**Scene script records**
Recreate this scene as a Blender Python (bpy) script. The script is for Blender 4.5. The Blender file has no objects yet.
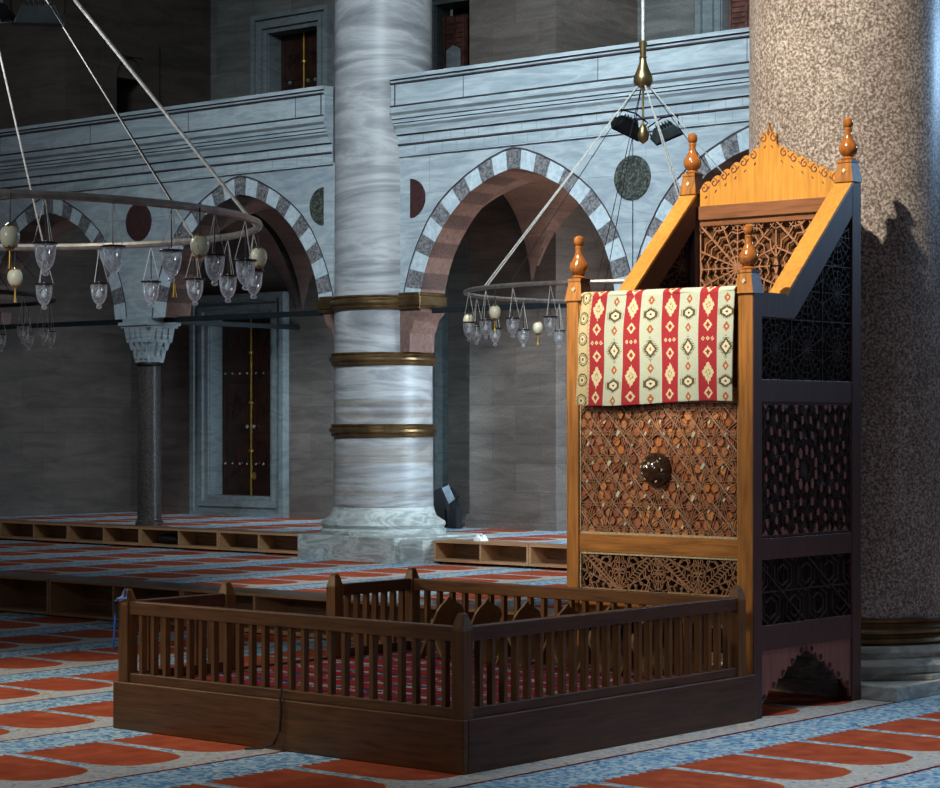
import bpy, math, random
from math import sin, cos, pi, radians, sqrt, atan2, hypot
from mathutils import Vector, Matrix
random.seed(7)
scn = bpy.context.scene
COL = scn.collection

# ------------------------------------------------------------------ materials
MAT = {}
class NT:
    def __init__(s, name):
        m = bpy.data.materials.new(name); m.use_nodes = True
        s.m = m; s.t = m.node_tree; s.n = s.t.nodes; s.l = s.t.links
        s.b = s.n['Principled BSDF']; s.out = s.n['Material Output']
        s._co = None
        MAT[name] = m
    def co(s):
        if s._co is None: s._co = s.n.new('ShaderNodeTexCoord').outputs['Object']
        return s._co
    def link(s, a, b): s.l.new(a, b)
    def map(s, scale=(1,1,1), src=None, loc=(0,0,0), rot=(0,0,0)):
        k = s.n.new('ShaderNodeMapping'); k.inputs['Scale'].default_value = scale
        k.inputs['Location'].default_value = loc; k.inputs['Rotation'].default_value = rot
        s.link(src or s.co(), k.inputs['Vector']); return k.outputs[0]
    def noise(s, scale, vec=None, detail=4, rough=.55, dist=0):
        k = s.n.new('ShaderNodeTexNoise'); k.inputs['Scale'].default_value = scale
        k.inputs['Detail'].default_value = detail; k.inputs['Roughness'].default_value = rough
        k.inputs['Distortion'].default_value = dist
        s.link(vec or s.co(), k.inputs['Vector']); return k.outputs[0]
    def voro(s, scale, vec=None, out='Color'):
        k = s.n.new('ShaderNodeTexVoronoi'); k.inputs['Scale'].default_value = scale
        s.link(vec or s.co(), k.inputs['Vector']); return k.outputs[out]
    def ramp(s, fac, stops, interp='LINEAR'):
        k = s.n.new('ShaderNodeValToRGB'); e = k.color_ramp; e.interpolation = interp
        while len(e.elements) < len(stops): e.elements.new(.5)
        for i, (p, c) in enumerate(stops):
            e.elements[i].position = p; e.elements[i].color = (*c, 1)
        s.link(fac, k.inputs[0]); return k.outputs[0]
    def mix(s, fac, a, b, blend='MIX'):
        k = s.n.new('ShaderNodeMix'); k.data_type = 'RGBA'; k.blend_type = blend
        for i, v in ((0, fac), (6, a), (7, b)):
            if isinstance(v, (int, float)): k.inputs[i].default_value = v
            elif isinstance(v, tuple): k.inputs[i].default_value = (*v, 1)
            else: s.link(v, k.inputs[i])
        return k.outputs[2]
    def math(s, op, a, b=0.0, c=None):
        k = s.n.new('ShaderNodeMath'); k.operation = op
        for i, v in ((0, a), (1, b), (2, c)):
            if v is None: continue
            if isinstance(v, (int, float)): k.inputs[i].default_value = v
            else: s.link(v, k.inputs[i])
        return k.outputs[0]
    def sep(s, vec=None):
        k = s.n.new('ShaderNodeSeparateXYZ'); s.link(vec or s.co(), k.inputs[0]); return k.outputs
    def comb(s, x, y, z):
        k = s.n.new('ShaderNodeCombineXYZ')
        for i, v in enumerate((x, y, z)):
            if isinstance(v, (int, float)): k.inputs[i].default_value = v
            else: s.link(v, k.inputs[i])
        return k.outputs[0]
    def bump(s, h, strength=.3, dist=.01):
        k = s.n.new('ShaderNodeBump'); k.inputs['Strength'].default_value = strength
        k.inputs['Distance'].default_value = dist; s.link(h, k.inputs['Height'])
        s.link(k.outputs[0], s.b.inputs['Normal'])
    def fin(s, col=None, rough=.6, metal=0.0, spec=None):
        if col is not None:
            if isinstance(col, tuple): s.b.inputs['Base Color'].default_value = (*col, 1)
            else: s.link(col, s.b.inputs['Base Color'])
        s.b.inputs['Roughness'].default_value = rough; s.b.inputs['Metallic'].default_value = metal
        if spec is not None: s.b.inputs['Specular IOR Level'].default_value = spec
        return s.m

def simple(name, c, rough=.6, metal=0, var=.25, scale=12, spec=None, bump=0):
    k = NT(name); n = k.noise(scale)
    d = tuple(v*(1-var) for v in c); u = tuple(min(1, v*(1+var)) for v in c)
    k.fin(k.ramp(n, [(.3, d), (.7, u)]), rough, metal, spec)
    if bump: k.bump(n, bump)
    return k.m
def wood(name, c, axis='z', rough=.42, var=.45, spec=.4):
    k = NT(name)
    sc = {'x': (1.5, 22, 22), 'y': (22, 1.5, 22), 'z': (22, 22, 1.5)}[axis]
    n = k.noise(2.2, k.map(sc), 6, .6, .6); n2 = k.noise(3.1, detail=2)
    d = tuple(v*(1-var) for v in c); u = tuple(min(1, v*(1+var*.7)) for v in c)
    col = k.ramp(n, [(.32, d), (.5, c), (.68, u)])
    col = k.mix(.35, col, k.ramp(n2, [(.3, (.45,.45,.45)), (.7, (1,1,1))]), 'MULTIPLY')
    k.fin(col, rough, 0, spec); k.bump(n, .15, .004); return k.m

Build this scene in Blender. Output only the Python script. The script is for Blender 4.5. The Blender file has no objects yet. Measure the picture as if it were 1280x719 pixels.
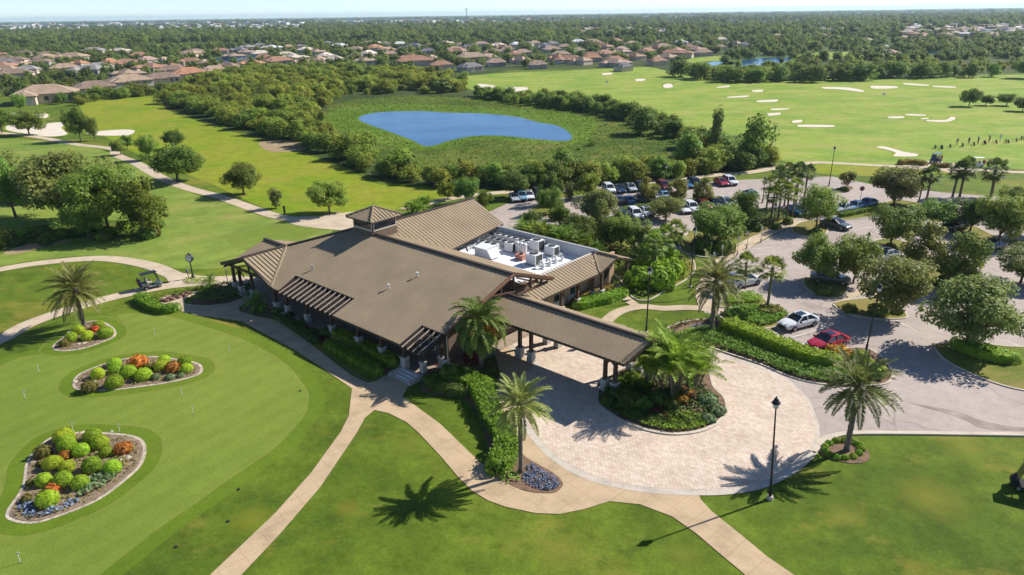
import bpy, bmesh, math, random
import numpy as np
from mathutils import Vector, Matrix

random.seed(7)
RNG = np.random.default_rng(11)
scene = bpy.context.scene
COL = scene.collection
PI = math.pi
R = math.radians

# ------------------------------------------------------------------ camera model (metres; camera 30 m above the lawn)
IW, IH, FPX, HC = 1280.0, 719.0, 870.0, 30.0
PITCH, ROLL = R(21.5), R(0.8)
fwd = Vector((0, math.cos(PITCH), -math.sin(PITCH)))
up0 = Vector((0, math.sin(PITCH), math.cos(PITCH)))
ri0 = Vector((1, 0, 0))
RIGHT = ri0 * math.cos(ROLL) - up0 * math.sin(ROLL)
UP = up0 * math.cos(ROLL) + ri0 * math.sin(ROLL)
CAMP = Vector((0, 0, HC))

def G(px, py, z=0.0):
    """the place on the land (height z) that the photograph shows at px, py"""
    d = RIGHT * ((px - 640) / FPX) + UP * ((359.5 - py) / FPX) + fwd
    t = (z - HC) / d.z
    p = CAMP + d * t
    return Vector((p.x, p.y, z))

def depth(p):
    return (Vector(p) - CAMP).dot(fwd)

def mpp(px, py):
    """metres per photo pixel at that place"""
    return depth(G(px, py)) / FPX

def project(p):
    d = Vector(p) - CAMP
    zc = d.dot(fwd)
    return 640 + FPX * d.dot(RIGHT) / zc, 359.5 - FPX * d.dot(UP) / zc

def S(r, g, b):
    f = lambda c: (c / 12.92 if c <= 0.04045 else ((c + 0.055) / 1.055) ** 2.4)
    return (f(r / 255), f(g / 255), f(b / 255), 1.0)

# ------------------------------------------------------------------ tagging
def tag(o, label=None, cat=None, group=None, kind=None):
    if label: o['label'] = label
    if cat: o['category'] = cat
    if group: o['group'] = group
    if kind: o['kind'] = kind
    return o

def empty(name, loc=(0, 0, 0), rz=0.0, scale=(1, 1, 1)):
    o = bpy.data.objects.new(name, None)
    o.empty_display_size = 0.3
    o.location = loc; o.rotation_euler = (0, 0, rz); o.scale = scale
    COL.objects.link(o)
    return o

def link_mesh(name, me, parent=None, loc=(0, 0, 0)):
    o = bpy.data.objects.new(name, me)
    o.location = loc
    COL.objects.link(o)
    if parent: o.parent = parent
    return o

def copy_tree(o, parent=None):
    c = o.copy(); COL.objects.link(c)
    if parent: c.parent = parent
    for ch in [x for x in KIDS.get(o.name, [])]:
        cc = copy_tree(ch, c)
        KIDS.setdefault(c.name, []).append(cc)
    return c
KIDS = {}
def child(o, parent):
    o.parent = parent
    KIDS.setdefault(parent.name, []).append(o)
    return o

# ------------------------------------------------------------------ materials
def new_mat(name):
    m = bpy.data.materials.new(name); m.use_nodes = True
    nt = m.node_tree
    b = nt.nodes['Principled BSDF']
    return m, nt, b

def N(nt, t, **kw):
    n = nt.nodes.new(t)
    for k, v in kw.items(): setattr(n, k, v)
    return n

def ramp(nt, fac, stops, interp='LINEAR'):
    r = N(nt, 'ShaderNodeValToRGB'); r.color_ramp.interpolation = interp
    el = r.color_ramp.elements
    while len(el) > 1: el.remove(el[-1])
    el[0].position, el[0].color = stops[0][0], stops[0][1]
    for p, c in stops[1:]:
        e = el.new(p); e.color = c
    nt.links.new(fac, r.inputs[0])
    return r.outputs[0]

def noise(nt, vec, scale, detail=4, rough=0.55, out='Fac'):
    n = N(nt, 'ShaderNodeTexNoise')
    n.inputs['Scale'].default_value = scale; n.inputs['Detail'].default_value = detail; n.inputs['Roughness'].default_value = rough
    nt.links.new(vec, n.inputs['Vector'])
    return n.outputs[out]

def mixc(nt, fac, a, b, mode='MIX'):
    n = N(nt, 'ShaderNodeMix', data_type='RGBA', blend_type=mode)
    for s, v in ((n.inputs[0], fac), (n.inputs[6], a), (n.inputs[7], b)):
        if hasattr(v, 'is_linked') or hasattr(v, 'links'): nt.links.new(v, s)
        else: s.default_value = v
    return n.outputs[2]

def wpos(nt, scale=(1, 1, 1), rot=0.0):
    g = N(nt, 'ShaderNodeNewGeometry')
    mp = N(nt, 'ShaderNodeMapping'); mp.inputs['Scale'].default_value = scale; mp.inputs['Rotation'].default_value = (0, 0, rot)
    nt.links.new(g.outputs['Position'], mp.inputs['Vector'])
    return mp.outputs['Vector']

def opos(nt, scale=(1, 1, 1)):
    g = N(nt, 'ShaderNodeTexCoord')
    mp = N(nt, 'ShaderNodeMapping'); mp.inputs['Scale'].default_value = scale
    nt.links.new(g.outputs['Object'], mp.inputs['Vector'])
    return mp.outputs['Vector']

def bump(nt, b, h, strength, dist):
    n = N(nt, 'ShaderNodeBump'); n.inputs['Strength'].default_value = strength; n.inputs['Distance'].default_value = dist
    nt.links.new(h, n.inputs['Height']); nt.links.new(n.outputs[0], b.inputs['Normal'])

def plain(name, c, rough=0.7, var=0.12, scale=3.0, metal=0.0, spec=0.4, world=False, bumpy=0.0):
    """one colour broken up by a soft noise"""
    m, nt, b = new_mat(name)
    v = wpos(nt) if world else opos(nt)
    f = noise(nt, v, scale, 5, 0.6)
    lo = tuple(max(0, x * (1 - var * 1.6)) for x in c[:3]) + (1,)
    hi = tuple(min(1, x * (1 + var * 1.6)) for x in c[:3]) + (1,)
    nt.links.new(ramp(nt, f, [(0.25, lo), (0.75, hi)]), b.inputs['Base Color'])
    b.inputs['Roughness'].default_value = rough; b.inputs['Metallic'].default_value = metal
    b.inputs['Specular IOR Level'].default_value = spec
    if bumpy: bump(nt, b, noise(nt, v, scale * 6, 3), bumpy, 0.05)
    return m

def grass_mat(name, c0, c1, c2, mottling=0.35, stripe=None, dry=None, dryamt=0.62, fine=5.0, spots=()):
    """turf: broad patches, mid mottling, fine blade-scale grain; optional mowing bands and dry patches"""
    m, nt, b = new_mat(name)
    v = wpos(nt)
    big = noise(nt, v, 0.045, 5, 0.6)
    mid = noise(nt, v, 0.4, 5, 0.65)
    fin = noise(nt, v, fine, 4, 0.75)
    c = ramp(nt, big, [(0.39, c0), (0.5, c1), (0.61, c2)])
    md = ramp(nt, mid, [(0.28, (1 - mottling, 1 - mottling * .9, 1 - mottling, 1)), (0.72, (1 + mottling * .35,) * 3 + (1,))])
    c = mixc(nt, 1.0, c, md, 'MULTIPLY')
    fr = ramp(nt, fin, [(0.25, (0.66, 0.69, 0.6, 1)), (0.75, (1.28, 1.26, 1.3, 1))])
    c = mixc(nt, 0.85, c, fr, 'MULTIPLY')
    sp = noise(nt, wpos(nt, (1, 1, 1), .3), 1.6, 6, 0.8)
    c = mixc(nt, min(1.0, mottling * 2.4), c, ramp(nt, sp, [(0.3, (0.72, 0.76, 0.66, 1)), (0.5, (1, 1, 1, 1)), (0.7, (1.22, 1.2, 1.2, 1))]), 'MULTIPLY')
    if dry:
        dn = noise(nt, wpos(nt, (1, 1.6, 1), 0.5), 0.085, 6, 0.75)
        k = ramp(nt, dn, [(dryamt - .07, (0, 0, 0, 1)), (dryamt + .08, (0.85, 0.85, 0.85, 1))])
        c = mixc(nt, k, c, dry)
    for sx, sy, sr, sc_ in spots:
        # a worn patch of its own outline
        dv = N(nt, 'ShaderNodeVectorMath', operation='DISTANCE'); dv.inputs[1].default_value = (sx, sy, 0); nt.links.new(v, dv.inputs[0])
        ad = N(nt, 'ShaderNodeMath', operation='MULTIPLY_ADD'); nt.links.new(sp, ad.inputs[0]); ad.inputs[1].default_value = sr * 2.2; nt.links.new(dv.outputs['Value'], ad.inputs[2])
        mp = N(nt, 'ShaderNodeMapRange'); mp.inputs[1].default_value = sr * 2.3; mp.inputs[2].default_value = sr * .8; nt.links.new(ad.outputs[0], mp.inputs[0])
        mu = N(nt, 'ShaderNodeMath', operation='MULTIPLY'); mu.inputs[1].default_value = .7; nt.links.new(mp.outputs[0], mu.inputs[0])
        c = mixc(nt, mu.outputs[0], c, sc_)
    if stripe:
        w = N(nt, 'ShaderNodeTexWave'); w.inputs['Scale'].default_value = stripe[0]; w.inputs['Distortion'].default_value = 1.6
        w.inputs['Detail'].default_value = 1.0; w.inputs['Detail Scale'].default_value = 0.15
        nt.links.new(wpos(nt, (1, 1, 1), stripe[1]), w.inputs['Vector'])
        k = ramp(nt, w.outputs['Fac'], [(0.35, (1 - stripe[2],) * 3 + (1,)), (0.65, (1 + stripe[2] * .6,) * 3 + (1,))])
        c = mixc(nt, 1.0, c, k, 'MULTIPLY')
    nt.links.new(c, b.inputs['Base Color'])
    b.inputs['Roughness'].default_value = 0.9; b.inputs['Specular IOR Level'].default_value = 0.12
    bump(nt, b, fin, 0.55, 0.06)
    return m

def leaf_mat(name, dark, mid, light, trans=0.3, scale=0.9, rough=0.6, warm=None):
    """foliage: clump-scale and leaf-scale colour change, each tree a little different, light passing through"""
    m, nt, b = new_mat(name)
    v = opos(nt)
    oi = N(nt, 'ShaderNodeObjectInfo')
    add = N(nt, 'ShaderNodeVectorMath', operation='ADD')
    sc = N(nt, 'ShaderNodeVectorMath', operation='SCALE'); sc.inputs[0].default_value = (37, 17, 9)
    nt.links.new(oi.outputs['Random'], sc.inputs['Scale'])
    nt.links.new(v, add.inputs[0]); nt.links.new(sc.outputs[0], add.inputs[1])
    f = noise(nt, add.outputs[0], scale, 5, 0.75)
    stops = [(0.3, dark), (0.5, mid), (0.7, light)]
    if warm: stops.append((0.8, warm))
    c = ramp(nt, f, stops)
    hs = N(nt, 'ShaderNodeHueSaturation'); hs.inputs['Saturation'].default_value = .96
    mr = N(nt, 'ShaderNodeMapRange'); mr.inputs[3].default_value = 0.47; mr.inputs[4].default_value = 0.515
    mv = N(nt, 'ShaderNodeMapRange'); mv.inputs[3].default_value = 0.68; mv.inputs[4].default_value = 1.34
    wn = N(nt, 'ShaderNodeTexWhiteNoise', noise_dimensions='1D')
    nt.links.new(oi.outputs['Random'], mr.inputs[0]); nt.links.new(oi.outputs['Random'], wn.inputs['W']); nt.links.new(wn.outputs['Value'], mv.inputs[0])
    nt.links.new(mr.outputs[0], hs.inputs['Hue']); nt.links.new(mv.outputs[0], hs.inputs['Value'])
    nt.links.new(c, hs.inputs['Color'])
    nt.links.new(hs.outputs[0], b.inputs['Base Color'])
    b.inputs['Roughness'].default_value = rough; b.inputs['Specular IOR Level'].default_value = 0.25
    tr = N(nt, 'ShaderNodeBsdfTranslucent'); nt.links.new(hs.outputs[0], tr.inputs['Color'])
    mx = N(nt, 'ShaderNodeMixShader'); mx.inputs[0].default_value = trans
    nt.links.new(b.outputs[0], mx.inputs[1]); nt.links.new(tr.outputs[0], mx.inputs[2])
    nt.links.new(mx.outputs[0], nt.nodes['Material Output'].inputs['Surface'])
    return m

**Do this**
Go back to the lines above and output, exactly as they stand, the ones from the line containing "Build this scene" to the line containing "R = math.radians". Leave all pictures behind.

**Exercise answer**
Build this scene in Blender. Output only the Python script. The script is for Blender 4.5. The Blender file has no objects yet. Measure the picture as if it were 1280x719 pixels.
import bpy, bmesh, math, random
import numpy as np
from mathutils import Vector, Matrix

random.seed(7)
RNG = np.random.default_rng(11)
scene = bpy.context.scene
COL = scene.collection
PI = math.pi
R = math.radians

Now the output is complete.